## GIVEN EXERCISE
Each line that follows should be printed again exactly as it stands.

## Records with scene code
====

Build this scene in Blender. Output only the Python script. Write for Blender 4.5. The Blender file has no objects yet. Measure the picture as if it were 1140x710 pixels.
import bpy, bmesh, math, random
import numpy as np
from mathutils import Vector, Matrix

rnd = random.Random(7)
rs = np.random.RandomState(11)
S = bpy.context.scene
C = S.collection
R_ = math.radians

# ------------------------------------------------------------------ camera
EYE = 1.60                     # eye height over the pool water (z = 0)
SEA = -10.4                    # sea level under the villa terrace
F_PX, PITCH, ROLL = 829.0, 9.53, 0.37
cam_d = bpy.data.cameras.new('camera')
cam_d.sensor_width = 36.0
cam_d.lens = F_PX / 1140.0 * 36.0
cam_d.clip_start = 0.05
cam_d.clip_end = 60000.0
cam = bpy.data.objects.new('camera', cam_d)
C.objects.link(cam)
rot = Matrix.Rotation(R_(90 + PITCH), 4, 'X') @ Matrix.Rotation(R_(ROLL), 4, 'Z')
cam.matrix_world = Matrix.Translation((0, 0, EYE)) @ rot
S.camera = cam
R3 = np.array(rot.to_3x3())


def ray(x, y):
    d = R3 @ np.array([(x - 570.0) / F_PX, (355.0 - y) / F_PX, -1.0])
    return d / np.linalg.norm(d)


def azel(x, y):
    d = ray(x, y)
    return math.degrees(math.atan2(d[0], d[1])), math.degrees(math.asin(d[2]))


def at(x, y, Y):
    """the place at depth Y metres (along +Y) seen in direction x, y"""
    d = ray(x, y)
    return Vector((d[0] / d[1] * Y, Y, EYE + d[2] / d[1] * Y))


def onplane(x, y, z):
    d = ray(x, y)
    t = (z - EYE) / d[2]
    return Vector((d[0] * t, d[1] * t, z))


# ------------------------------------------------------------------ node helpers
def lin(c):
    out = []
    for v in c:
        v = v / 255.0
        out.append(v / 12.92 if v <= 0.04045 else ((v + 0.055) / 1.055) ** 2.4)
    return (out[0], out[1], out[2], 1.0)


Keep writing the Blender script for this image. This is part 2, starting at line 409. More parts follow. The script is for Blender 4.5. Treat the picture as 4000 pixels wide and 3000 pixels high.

====

## TASK RESPONSE
Build this scene in Blender. Output only the Python script. Write for Blender 4.5. The Blender file has no objects yet. Measure the picture as if it were 1140x710 pixels.
import bpy, bmesh, math, random
import numpy as np
from mathutils import Vector, Matrix

rnd = random.Random(7)
rs = np.random.RandomState(11)
S = bpy.context.scene
C = S.collection
R_ = math.radians

# ------------------------------------------------------------------ camera
EYE = 1.60                     # eye height over the pool water (z = 0)
SEA = -10.4                    # sea level under the villa terrace
F_PX, PITCH, ROLL = 829.0, 9.53, 0.37
cam_d = bpy.data.cameras.new('camera')
cam_d.sensor_width = 36.0
cam_d.lens = F_PX / 1140.0 * 36.0
cam_d.clip_start = 0.05
cam_d.clip_end = 60000.0
cam = bpy.data.objects.new('camera', cam_d)
C.objects.link(cam)
rot = Matrix.Rotation(R_(90 + PITCH), 4, 'X') @ Matrix.Rotation(R_(ROLL), 4, 'Z')
cam.matrix_world = Matrix.Translation((0, 0, EYE)) @ rot
S.camera = cam
R3 = np.array(rot.to_3x3())


def ray(x, y):
    d = R3 @ np.array([(x - 570.0) / F_PX, (355.0 - y) / F_PX, -1.0])
    return d / np.linalg.norm(d)


def azel(x, y):
    d = ray(x, y)
    return math.degrees(math.atan2(d[0], d[1])), math.degrees(math.asin(d[2]))


def at(x, y, Y):
    """the place at depth Y metres (along +Y) seen in direction x, y"""
    d = ray(x, y)
    return Vector((d[0] / d[1] * Y, Y, EYE + d[2] / d[1] * Y))


def onplane(x, y, z):
    d = ray(x, y)
    t = (z - EYE) / d[2]
    return Vector((d[0] * t, d[1] * t, z))


# ------------------------------------------------------------------ node helpers
def lin(c):
    out = []
    for v in c:
        v = v / 255.0
        out.append(v / 12.92 if v <= 0.04045 else ((v + 0.055) / 1.055) ** 2.4)
    return (out[0], out[1], out[2], 1.0)


Keep writing the Blender script for this image. This is part 2, starting at line 409. More parts follow. The script is for Blender 4.5. Treat the picture as 4000 pixels wide and 3000 pixels high.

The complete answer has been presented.